When 87-year-old Oxford, Mississippi, resident Bettye Butler decided she was going to finish her bachelor’s degree after a 38-year hiatus from the University of Mississippi, she picked up the phone one morning to ask about her remaining few credits.

“I’m not a quitter,” she told UM School of Education development officer Billy Crews, in a phone conversation.

Days later, after a little digging and transcript analysis, Butler learned from Crews that due to shifts in university curricula and degree requirements since her last enrollment in 1979, she was no longer six credits short of qualifying for a bachelor’s degree in education and that UM Education Dean David Rock could authorize her graduation based on her existing credits.

“This is truly an amazing story,” explained Rock. “When we decided to take a look at her transcripts, I got a call from our director of academic advising and she said, ‘I think you need to look at this,’ because, it turned out, she actually had more than enough credits for her degree.”

On Dec. 1, Butler was presented her Ole Miss diploma by Dean Rock at a private ceremony in Guyton Hall with her children and friends by her side. The presentation of Butler’s degree brings the total number of UM degrees in her immediate family to eight—it’s even more if you count her grandchildren, she is quick to point out.

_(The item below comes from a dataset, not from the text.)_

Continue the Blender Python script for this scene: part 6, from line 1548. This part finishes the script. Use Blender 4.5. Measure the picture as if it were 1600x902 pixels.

“It’s almost impossible to describe this feeling, I didn’t know it would mean this much to me,” she said. “There was always that little voice in the back of my head saying, ‘Go for it,’ but I didn’t ever think this would come true. I can’t help but think that this was supposed to be.”

The Butler family has deep roots in the Oxford and UM community.

Bettye and her husband Jim, the former director of UM’s Alumni Association who died in 2013 at age 86, first came to Ole Miss as a couple in 1961, when they moved into temporary housing in Northgate Apartments on campus.

Jim — who had played football for the Rebels as a freshman guard in 1944 before serving in the U.S. Army during World War II and returning to UM to finish bachelor’s and master’s degrees in education — was returning to UM to begin a career in the Alumni Association as the “Alumni Secretary.”

Before joining the local community as a couple, the Butlers ran a small family restaurant in Pontotoc and later moved to New Albany, where they started a family and Jim worked as a teacher, coach and principal.

In 1962, The Butlers bought a house on Bramlett Boulevard — the only house for sale in Oxford at the time, Bettye points out — and there they raised three children: Carole, Mitzi and Lance.

The Butlers were an inseparable pair during their 64 years of marriage. During Jim’s tenure as UM alumni director, the association grew by more than 7,000 members and the Butlers traveled the nation as a team, visiting almost every state, to promote and grow the organization.

Today, Bettye is the UM School of Education’s newest alumna and she has plans to hang her family’s latest Ole Miss diploma on the wall of her home this holiday season.

“There was something inside of me that morning that said ‘make the call,’” Bettye said. “So I called, and It’s still hard to believe, but I am so glad that I did.”